Question

REQUIRED RATE OF RETURN Suppose rRF = 5%, rM = 13%, and bi = 2. What is ri, the required rate of return on Stock i? Round your answer to two decimal places. C. Now assume that rRF remains at 5%, but rM increases to 14%. The slope of the SML does not remain constant. How would these changes affect ri? Round your answer to two decimal places. . Now assume that rRF remains at 5%, but rM falls to 12%. The slope of the SML does not remain constant. How would these changes affect ri? Round your answer to two decimal places. The new ri will be?

Answer 1

As per the relationship equation between r_i , r_m, r_RF and beta (b_i) ;

r_i = r_RF + b_i( r_m - r_RF)

So, here r_i = 5 + 2(13-5) = 5 + 16 = 21%

If r_m increases from 13 to 14, the slope of the SML and hence b_i will also increase. Let us assume the new beta is b_inew where b_inew > b_i . New equation will be;

r_inew = r_RF + b_inew (r_Mnew - r_RF)

r_inew = 5 + b_inew (14 - 5) = 5 + 9* b_inew . And since our new beta is greater than 2 , we can find it by equating 8/2 = 9/y, cross multiplying , y = 18/8 = 2.25 . So SML equation becomes r_inew = 5 + 9*2.25 = 25.25 %. In short, we can say that return on stock will increase by increasing the market return and letting the risk free return same.

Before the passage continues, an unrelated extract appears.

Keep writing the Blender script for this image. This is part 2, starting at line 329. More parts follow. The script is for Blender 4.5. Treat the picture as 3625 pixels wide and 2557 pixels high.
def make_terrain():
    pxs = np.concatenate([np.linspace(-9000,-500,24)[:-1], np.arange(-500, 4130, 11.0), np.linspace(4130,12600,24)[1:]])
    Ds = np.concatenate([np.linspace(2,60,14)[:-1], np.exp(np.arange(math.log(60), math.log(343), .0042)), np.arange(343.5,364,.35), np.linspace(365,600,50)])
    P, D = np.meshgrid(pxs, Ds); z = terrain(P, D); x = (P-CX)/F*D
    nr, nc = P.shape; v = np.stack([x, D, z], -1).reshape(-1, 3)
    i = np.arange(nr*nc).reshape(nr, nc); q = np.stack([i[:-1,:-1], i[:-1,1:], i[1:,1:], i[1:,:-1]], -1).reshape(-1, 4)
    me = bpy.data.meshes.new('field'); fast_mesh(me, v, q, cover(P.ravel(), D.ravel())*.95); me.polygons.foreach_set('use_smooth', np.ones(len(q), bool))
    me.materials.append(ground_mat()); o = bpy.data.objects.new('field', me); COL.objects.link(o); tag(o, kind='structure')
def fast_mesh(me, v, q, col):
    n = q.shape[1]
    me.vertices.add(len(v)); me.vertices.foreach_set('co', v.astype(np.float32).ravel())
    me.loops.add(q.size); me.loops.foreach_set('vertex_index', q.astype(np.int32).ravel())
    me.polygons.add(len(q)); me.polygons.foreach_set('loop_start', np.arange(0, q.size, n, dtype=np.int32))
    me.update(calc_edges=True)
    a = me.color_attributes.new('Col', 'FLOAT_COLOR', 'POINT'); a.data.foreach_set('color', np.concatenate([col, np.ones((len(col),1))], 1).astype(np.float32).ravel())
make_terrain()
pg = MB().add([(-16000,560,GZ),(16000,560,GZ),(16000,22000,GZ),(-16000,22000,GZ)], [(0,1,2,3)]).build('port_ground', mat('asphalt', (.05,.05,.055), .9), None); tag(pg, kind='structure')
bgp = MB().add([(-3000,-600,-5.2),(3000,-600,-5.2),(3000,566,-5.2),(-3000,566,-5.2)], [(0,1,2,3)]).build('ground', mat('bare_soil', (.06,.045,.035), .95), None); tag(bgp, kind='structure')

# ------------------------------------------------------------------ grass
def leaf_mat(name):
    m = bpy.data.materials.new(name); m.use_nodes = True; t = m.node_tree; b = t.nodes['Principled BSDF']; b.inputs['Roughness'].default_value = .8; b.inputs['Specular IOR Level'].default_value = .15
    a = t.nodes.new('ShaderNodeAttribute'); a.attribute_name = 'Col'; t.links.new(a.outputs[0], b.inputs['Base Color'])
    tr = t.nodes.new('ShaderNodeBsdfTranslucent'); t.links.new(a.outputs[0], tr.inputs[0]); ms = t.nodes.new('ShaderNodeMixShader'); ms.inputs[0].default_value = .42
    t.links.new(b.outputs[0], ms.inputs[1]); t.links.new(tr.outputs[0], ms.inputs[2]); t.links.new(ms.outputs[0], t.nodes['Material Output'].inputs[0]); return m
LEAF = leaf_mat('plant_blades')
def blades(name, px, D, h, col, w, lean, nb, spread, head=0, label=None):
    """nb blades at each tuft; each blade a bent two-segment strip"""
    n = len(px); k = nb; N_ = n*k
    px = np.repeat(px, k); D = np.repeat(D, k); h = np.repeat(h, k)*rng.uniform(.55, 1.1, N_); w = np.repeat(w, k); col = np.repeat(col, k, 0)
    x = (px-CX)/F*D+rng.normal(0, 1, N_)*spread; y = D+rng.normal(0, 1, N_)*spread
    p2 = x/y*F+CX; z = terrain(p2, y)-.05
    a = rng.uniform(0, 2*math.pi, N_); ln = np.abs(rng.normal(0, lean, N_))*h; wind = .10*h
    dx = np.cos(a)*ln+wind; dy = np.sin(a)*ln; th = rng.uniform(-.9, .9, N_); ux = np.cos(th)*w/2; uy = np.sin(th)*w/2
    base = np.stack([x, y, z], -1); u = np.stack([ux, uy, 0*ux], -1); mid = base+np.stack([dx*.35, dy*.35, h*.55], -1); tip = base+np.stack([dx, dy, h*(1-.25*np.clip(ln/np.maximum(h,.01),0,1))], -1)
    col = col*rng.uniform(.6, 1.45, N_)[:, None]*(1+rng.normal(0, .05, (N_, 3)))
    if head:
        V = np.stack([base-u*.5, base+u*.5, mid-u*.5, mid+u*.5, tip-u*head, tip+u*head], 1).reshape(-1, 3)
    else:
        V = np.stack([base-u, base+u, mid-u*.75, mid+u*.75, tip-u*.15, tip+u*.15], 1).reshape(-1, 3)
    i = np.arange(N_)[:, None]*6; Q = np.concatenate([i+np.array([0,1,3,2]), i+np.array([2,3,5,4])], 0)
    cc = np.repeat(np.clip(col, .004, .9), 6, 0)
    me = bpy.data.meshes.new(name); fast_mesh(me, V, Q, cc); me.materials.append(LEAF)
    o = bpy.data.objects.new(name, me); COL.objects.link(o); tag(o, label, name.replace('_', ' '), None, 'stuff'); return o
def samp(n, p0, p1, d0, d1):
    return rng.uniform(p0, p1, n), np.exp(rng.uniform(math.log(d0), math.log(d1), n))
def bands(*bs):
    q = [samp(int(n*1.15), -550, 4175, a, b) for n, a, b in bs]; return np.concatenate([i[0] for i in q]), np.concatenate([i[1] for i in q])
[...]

Now, if r_M = 12, equation become

r_i = 5 + b_i (12-5) = 5 + b_i * 7, here b_i can be found by equating 8/2 = 7/ b_i , b_i = 14/8 = 1.75. So, r_i = 5 + 1.75* 7 = 17.25.

In short, we can say that by decreasing the market return from 13 to 12 and letting risk free rate remain same at 5%, return on stock will also decrease from 21% to 17.25%.